Kedua, pemerintah harus menjamin bahwa setelah UKG selesai, dilaksanakan pelatihan bagi guru secara merata dari Sabang hingga Merauke, dari kota hingga desa, dan dari sekolah negeri hingga sekolah swasta. Belajar dari tahun 2012, tidak ada pelatihan bagi guru yang nilainya rendah dalam UKG. Tidak ada jaminan bahwa pemerintah tidak akan mengulang kesalahan yang sama: ingkar janji.

Kekhawatiran tentang pelatihan guru pasca-UKG ini beralasan setidaknya mencakup, pertama, siapa yang akan melatih guru-guru tersebut. Widyaiswara yang tersebar di 12 P4TK (Pusat Pengembangan dan Pemberdayaan Pendidik dan Tenaga Kependidikan) di Indonesia pada 2015 ini, misalnya, waktunya sangat padat untuk pelatihan K-13, bimbingan teknis UKG, pelatihan kepala sekolah, dan pelatihan pengawas.
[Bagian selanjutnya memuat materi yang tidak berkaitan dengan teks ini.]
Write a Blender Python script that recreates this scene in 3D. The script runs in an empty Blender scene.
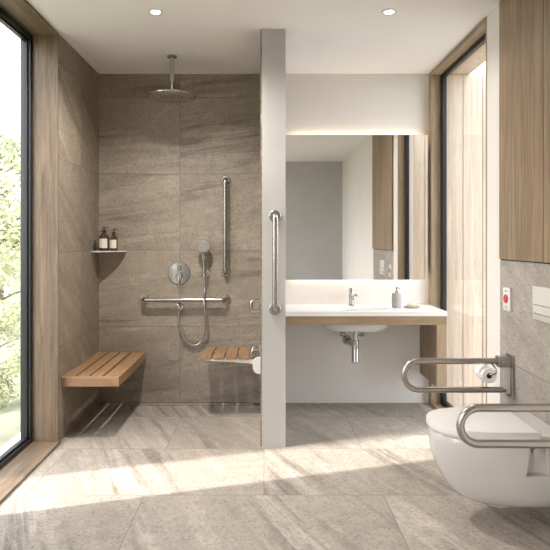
import bpy, bmesh, math, random
from mathutils import Vector, Matrix
random.seed(7)
sc = bpy.context.scene
COL = sc.collection
PI = math.pi

# ------------------------------------------------------------------ materials
def new_mat(name):
    m = bpy.data.materials.new(name); m.use_nodes = True
    nt = m.node_tree
    b = nt.nodes['Principled BSDF']
    return m, nt, b

def N(nt, typ, **kw):
    n = nt.nodes.new(typ)
    for k, v in kw.items(): setattr(n, k, v)
    return n

def setin(n, d):
    for k, v in d.items(): n.inputs[k].default_value = v

def ramp(nt, fac, stops):
    r = N(nt, 'ShaderNodeValToRGB')
    e = r.color_ramp.elements
    while len(e) < len(stops): e.new(0.5)
    for i, (p, c) in enumerate(stops):
        e[i].position = p
        e[i].color = (c[0], c[1], c[2], 1) if not isinstance(c, (int, float)) else (c, c, c, 1)
    nt.links.new(fac, r.inputs[0])
    return r.outputs[0]

def mixc(nt, fac, a, b, mode='MIX'):
    m = N(nt, 'ShaderNodeMix', data_type='RGBA', blend_type=mode)
    for s, v in ((m.inputs[0], fac), (m.inputs[6], a), (m.inputs[7], b)):
        if hasattr(v, 'is_linked'): nt.links.new(v, s)
        elif isinstance(v, tuple): s.default_value = (v[0], v[1], v[2], 1)
        else: s.default_value = v
    return m.outputs[2]

def plain(name, col, rough=.5, metal=0., bump=0., bscale=80, var=.0, coat=0., spec=None):
    m, nt, b = new_mat(name)
    setin(b, {'Base Color': (*col, 1), 'Roughness': rough, 'Metallic': metal})
    if coat: b.inputs['Coat Weight'].default_value = coat
    if spec is not None: b.inputs['Specular IOR Level'].default_value = spec
    if bump or var:
        tc = N(nt, 'ShaderNodeTexCoord'); no = N(nt, 'ShaderNodeTexNoise')
        setin(no, {'Scale': bscale, 'Detail': 4})
        nt.links.new(tc.outputs['Object'], no.inputs['Vector'])
        if bump:
            bp = N(nt, 'ShaderNodeBump'); setin(bp, {'Strength': bump, 'Distance': .002})
            nt.links.new(no.outputs[0], bp.inputs['Height']); nt.links.new(bp.outputs[0], b.inputs['Normal'])
        if var:
            n2 = N(nt, 'ShaderNodeTexNoise'); setin(n2, {'Scale': 2.5, 'Detail': 5})
            nt.links.new(tc.outputs['Object'], n2.inputs['Vector'])
            c = ramp(nt, n2.outputs[0], [(.3, tuple(v*(1-var) for v in col)), (.7, tuple(min(1, v*(1+var)) for v in col))])
            nt.links.new(c, b.inputs['Base Color'])
    return m

def wood(name, light, dark, grain='Z', fine=1., rough=.5, contrast=1.):
    m, nt, b = new_mat(name)
    tc = N(nt, 'ShaderNodeTexCoord'); mp = N(nt, 'ShaderNodeMapping')
    s = {'X': (.06, 1, 1), 'Y': (1, .06, 1), 'Z': (1, 1, .05)}[grain]
    mp.inputs['Scale'].default_value = s
    nt.links.new(tc.outputs['Object'], mp.inputs['Vector'])
    n1 = N(nt, 'ShaderNodeTexNoise'); setin(n1, {'Scale': 26*fine, 'Detail': 6, 'Roughness': .6, 'Distortion': .6})
    n2 = N(nt, 'ShaderNodeTexNoise'); setin(n2, {'Scale': 130*fine, 'Detail': 5, 'Roughness': .7})
    n3 = N(nt, 'ShaderNodeTexNoise'); setin(n3, {'Scale': 6*fine, 'Detail': 3, 'Distortion': 1.2})
    for n in (n1, n2, n3): nt.links.new(mp.outputs[0], n.inputs['Vector'])
    mid = tuple((a+c)/2 for a, c in zip(light, dark))
    c1 = ramp(nt, n1.outputs[0], [(.3, dark), (.52, mid), (.72, light)])
    f2 = ramp(nt, n2.outputs[0], [(.35, .62), (.62, 1.)])
    c2 = mixc(nt, .55*contrast, c1, f2, 'MULTIPLY')
    f3 = ramp(nt, n3.outputs[0], [(.35, .78), (.6, 1.05)])
    c3 = mixc(nt, .6*contrast, c2, f3, 'MULTIPLY')
    nt.links.new(c3, b.inputs['Base Color'])
    b.inputs['Roughness'].default_value = rough
    bp = N(nt, 'ShaderNodeBump'); setin(bp, {'Strength': .12, 'Distance': .002})
    nt.links.new(n2.outputs[0], bp.inputs['Height']); nt.links.new(bp.outputs[0], b.inputs['Normal'])
    return m

def stone(name, ax, off, row, brick_off, base, dark, light, tilt=.12, rough=.45, vein=1., lines=.5, width=1.2):
    """ax: which object axes are (u, v)."""
    m, nt, b = new_mat(name)
    L = nt.links.new
    tc = N(nt, 'ShaderNodeTexCoord'); sp = N(nt, 'ShaderNodeSeparateXYZ'); L(tc.outputs['Object'], sp.inputs[0])
    cb = N(nt, 'ShaderNodeCombineXYZ')
    L(sp.outputs[ax[0]], cb.inputs[0]); L(sp.outputs[ax[1]], cb.inputs[1])
    ad = N(nt, 'ShaderNodeVectorMath', operation='ADD'); ad.inputs[1].default_value = (off[0]+24., off[1]+row*20, 0)
    L(cb.outputs[0], ad.inputs[0])
    br = N(nt, 'ShaderNodeTexBrick', offset=brick_off, squash=1.0)
    setin(br, {'Color1': (0, 0, 0, 1), 'Color2': (1, 1, 1, 1), 'Mortar': (.5, .5, .5, 1), 'Scale': 1, 'Mortar Size': .0022,
               'Mortar Smooth': .3, 'Bias': 0, 'Brick Width': width, 'Row Height': row})
    L(ad.outputs[0], br.inputs['Vector'])
    # per tile shift of the pattern
    sc_ = N(nt, 'ShaderNodeVectorMath', operation='MULTIPLY'); sc_.inputs[1].default_value = (13.7, 29.3, 7.1)
    L(br.outputs['Color'], sc_.inputs[0])
    a2 = N(nt, 'ShaderNodeVectorMath', operation='ADD'); L(ad.outputs[0], a2.inputs[0]); L(sc_.outputs[0], a2.inputs[1])
    m0 = N(nt, 'ShaderNodeMapping'); m0.inputs['Rotation'].default_value = (0, 0, -tilt); L(a2.outputs[0], m0.inputs['Vector'])
    mp = N(nt, 'ShaderNodeMapping'); mp.inputs['Scale'].default_value = (.45, 2.2, 1); L(m0.outputs[0], mp.inputs['Vector'])
    mf = N(nt, 'ShaderNodeMapping'); mf.inputs['Scale'].default_value = (.55, 7.5, 1); L(m0.outputs[0], mf.inputs['Vector'])
    n1 = N(nt, 'ShaderNodeTexNoise'); setin(n1, {'Scale': 1.3, 'Detail': 9, 'Roughness': .58, 'Distortion': .6}); L(mp.outputs[0], n1.inputs['Vector'])
    n2 = N(nt, 'ShaderNodeTexNoise'); setin(n2, {'Scale': 1.9, 'Detail': 8, 'Roughness': .62, 'Distortion': .7}); L(mf.outputs[0], n2.inputs['Vector'])
    n5 = N(nt, 'ShaderNodeTexNoise'); setin(n5, {'Scale': 1.5, 'Detail': 3, 'Roughness': .5}); L(mp.outputs[0], n5.inputs['Vector'])
    half = tuple(p*.45+q*.55 for p, q in zip(dark, base)); hl = tuple(p*.4+q*.6 for p, q in zip(light, base))
    c = ramp(nt, n1.outputs[0], [(.34, half), (.46, base), (.56, base), (.68, hl)])
    patch = ramp(nt, n5.outputs[0], [(.42, 0.), (.58, 1.)])
    # dark and light streaks gathered in patches
    for stops, colr, amt in (([(.38, 1.), (.47, 0.)], dark, .85*vein), ([(.55, 0.), (.64, 1.)], light, .75*vein)):
        st = ramp(nt, n2.outputs[0], stops)
        m1 = N(nt, 'ShaderNodeMath', operation='MULTIPLY'); L(st, m1.inputs[0]); L(patch, m1.inputs[1])
        m2 = N(nt, 'ShaderNodeMath', operation='MULTIPLY'); L(m1.outputs[0], m2.inputs[0]); m2.inputs[1].default_value = amt
        c = mixc(nt, m2.outputs[0], c, colr)
    # pale hair-line veins
    ln = ramp(nt, n1.outputs[0], [(.592, 0.), (.600, 1.), (.608, 0.)])
    mk2 = N(nt, 'ShaderNodeMath', operation='MULTIPLY'); L(ln, mk2.inputs[0]); mk2.inputs[1].default_value = lines
    c = mixc(nt, mk2.outputs[0], c, light)
    # grain + specks
    n3 = N(nt, 'ShaderNodeTexNoise'); setin(n3, {'Scale': 80, 'Detail': 5, 'Roughness': .8}); L(a2.outputs[0], n3.inputs['Vector'])
    g = ramp(nt, n3.outputs[0], [(.34, .38), (.41, .80), (.49, .98), (.70, 1.14)])
    c = mixc(nt, 1., c, g, 'MULTIPLY')
    n4 = N(nt, 'ShaderNodeTexNoise'); setin(n4, {'Scale': 14, 'Detail': 4, 'Roughness': .6}); L(a2.outputs[0], n4.inputs['Vector'])
    g4 = ramp(nt, n4.outputs[0], [(.35, .86), (.65, 1.06)])
    c = mixc(nt, .8, c, g4, 'MULTIPLY')
    # per tile tone
    tn = ramp(nt, br.outputs['Color'], [(0, .88), (1, 1.10)])
    c = mixc(nt, 1., c, tn, 'MULTIPLY')
    c = mixc(nt, br.outputs['Fac'], c, tuple(v*.5 for v in base))
    L(c, b.inputs['Base Color'])
    r = ramp(nt, n3.outputs[0], [(.3, rough+.15), (.7, rough-.05)])
    L(r, b.inputs['Roughness'])
    bp = N(nt, 'ShaderNodeBump'); setin(bp, {'Strength': .18, 'Distance': .002})
    L(n3.outputs[0], bp.inputs['Height']); L(bp.outputs[0], b.inputs['Normal'])
    return m

def glass_mat(name, tint=(1, 1, 1)):
    m = bpy.data.materials.new(name); m.use_nodes = True; nt = m.node_tree
    for n in list(nt.nodes): nt.nodes.remove(n)
    out = N(nt, 'ShaderNodeOutputMaterial'); mx = N(nt, 'ShaderNodeMixShader')
    tr = N(nt, 'ShaderNodeBsdfTransparent'); tr.inputs[0].default_value = (*tint, 1)
    gl = N(nt, 'ShaderNodeBsdfGlossy'); gl.inputs['Roughness'].default_value = .0
    fr = N(nt, 'ShaderNodeFresnel'); fr.inputs[0].default_value = 1.45
    ge = N(nt, 'ShaderNodeNewGeometry'); inv = N(nt, 'ShaderNodeMath', operation='SUBTRACT'); inv.inputs[0].default_value = 1
    mu = N(nt, 'ShaderNodeMath', operation='MULTIPLY')          # reflect on outward faces only
    nt.links.new(ge.outputs['Backfacing'], inv.inputs[1]); nt.links.new(inv.outputs[0], mu.inputs[0]); nt.links.new(fr.outputs[0], mu.inputs[1])
    nt.links.new(mu.outputs[0], mx.inputs[0]); nt.links.new(tr.outputs[0], mx.inputs[1]); nt.links.new(gl.outputs[0], mx.inputs[2])
    nt.links.new(mx.outputs[0], out.inputs[0])
    return m

def emit(name, col, s):
    m, nt, b = new_mat(name)
    setin(b, {'Base Color': (*col, 1), 'Emission Color': (*col, 1), 'Emission Strength': s})
    return m

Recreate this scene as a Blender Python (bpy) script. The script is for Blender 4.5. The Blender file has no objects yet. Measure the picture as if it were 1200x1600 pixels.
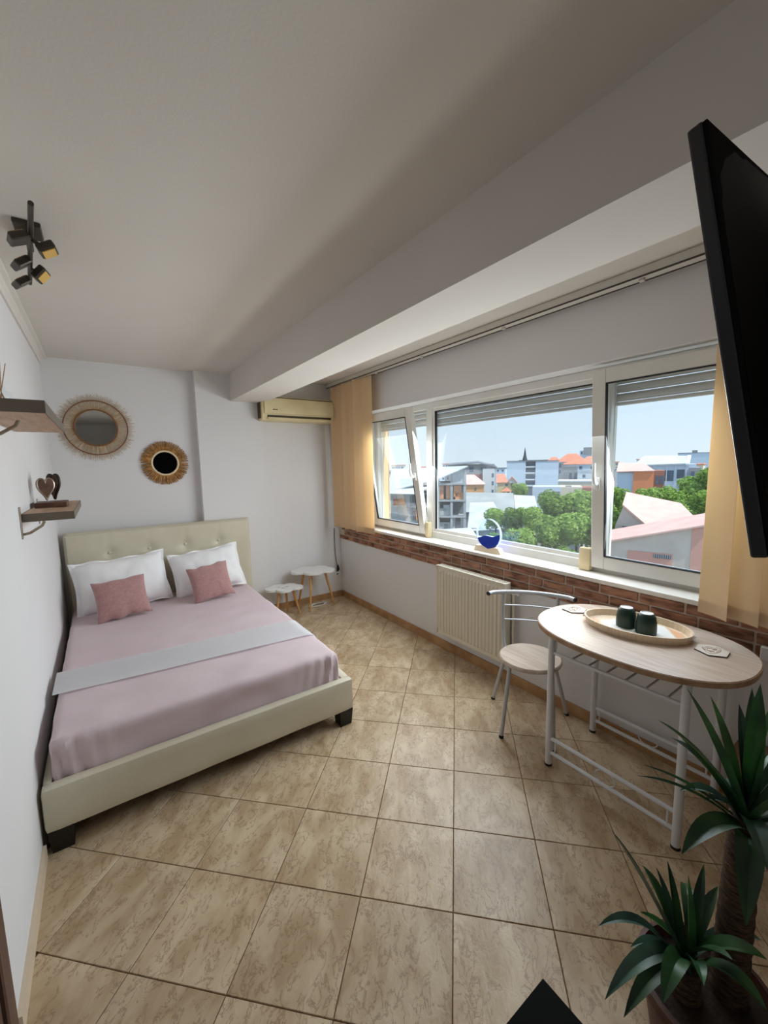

Penambahan program pelatihan guru harus direncanakan dengan baik agar tidak terlalu membebani widyaiswara. Jika memungkinkan, pelatih bisa melibatkan dari unsur guru dan dosen yang dianggap mampu. Dengan demikian, widyaiswara memiliki waktu libur yang cukup untuk penyegaran dan berkumpul bersama keluarga.

Kedua, pemerataan pelatihan bagi guru tidak mudah karena jumlah guru tidak sedikit dan terdapat di banyak pulau-pulau yang sulit dijangkau. Jangankan guru-guru di daerah terdepan, terluar, dan tertinggal (3T), guru yang ada di kota dan pinggiran kota saja sering tidak tersentuh pelatihan. Kecuali itu, status guru non-PNS bukan PNS, dan status guru madrasah bukan guru sekolah, sering menjadi hambatan untuk mengikuti pelatihan.

Akhirul kalam, selamat Hari Guru Nasional dan HUT ke-70 PGRI. Semoga UKG mendorong guru untuk terus belajar dan belajar sehingga menjadi guru yang kompeten. Meskipun disadari bahwa belum semua guru sejahtera.

Semoga pemerintah tidak ingkar janji untuk memberikan pelatihan pascahasil UKG sehingga guru-guru yang tidak pernah mengikuti pelatihan mendapatkan pencerahan dan pembinaan dari pelatih-pelatih yang kompeten.